Kimsesiz Hiç Kimse Yok
Avni (Fatih Sultan Mehmed)
Hiç kimse yok kimsesiz
Herkesin var bir kimsesi
Ben bugün kimsesiz kaldım
Ey kimsesizler kimsesi
*******
Kimse aradığım yollarda
Kimsesizlik kimsem oldu
Dinsin artık hicranın cana
Kimse aradığım yollar
Kimsesiz kimselerle doldu
Biz de bu şiirdeki gibi "Kimsesizler Kimsesi"ne sığınmak zorundayız.
Her şey gönlünüzce olsun ve ferahlık dolsun inşallah.
En içten selam ve saygılarımla.
Allah'a emanet olun.
Gülüm Çamlısoy
Ne bir isyan ne vazgeçiş ne de yalan.
O geceyi unutmam mümkün değil hele ki otuz yıllık dostluğun ansızın sonlandığı.
İçimde milyonlarca duygu ve cümle var barınan.
Bazen nefret etmeyi deniyorum canımı yakanlardan ama bunu asla yapmayacağım ve inanılmaz kırgın olsam bile büyüyen bir ateş var iç alemimde.
Yalnızlığım ve teslim olduğum yüce Rabbim:
O beni hep korudu ve olup biten her şeye her duyguya vakıf elbet bana da.
Ne olursa olsun asla içimi bozmayacağım ne kadar üzülsem de sonuçta bu canı bana veren O ve ben nasıl isyan edip her şeyi sonlandırma hakkına sahip oluyorum ki?
Aciz.
Yalnız.
Çaresiz addedildiğim ama O sadece O yetiyor insana ve yetişiyor kuluna.
Belki çok kere aynı şeyi söylüyorum ama ben yine de söyleyeceğim:
Yazmak herkesten çok çok başka anlamlar içeriyor benim nazarımda:
Aştığım çok şey oldu beri yandan eklenen sıkıntılar.
Aşmam gereken daha nice şey var da Allah'ın izniyle.
Hayatta baş koyduğum ne olursa olsun inandım ve çabaladım.

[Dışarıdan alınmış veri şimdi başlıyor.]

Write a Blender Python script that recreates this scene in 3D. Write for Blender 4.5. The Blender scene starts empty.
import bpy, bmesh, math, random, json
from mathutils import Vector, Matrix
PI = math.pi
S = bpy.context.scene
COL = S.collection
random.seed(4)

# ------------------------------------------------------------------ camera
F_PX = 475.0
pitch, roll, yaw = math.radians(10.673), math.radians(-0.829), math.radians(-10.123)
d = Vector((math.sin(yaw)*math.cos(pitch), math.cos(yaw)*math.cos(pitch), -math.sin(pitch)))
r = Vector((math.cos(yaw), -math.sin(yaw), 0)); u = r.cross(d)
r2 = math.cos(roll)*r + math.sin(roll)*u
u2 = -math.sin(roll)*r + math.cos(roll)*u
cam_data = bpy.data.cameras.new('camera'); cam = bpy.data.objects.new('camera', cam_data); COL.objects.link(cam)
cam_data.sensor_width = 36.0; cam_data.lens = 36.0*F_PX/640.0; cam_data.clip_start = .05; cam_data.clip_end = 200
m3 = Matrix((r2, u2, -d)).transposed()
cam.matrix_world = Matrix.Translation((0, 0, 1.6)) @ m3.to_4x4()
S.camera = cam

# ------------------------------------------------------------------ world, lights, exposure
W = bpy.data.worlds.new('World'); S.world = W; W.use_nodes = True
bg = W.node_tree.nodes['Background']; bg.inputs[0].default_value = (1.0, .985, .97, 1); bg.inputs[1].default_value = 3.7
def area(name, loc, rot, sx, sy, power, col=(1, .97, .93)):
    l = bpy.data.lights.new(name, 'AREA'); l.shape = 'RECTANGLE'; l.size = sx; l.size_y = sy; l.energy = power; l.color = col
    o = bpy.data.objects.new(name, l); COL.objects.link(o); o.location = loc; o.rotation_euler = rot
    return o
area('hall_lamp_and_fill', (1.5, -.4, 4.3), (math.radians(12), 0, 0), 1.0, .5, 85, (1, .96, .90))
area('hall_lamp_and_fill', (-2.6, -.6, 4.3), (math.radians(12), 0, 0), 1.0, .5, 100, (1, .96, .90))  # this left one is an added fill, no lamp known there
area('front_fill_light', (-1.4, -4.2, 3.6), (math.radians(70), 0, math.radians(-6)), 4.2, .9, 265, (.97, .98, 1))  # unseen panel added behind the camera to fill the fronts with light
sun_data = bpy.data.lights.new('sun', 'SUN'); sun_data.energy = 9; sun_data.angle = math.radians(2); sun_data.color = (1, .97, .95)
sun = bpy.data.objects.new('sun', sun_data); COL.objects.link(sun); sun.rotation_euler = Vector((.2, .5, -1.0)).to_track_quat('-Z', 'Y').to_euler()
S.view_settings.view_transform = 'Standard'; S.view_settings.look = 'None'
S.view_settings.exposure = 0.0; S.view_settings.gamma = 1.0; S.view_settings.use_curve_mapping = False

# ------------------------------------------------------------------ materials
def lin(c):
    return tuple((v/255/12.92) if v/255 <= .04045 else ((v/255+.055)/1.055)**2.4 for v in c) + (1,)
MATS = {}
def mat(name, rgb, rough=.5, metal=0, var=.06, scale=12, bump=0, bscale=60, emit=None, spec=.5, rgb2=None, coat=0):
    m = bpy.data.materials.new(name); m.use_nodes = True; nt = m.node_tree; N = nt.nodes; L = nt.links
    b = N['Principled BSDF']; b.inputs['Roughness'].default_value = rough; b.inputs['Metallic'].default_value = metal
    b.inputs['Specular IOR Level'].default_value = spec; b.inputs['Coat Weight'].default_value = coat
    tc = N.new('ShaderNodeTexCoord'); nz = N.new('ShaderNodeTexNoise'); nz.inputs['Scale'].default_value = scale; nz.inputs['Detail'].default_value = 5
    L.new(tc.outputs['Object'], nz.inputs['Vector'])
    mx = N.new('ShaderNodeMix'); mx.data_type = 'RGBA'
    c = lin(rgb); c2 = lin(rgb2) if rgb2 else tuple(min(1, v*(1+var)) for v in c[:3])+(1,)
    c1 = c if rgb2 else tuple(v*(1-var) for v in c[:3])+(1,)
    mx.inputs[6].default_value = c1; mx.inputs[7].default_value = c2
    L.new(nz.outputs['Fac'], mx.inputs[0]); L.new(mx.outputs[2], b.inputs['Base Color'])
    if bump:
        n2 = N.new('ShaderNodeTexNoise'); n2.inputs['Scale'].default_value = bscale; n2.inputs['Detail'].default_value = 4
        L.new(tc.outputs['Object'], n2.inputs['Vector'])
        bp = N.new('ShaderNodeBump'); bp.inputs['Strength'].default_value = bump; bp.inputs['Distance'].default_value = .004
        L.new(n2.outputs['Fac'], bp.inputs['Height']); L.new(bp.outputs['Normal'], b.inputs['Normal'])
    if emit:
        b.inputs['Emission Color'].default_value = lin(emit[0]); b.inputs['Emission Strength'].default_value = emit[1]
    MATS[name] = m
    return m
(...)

Hayallerim vardı gerçeğe dönüşen.
Çalınan hayallerim.
Ama ben inanmaktan ve umut etmekten nasıl vazgeçerim?
Belki de hiç bir yere varamayacağım insanların gözünde ama özümde iyi olduğum için huzurum yerinde en başta vicdanım rahat.
Ve yüce Rabbim her yerde her mekanda sonsuzlukta içimizde her solukta.
Allah bizi yanlış yapmaktan korusun.
Bazı şeyleri dile getirmek hani nerede ise imkansız ve bir imkansızı başardım sizlerle paylaştım bu yaşadıklarımı.
Çok çok teşekkür ederim değerli hocam.
Varlığınız adına müteşekkirim.
Kalemim inancımdan sonra her şeyim ve bu sayede büyüyen iç dünyam ve kendimi sevebildiğim.
Edindiğim dostlarım.
Haricinde mesul olduğum sadece kendim ve kendime ve de Rabbime ve de anneme verdiğim söz:
Allah bana güç kuvvet versin yeter ki yazmaktan asla vazgeçmeyeceğim.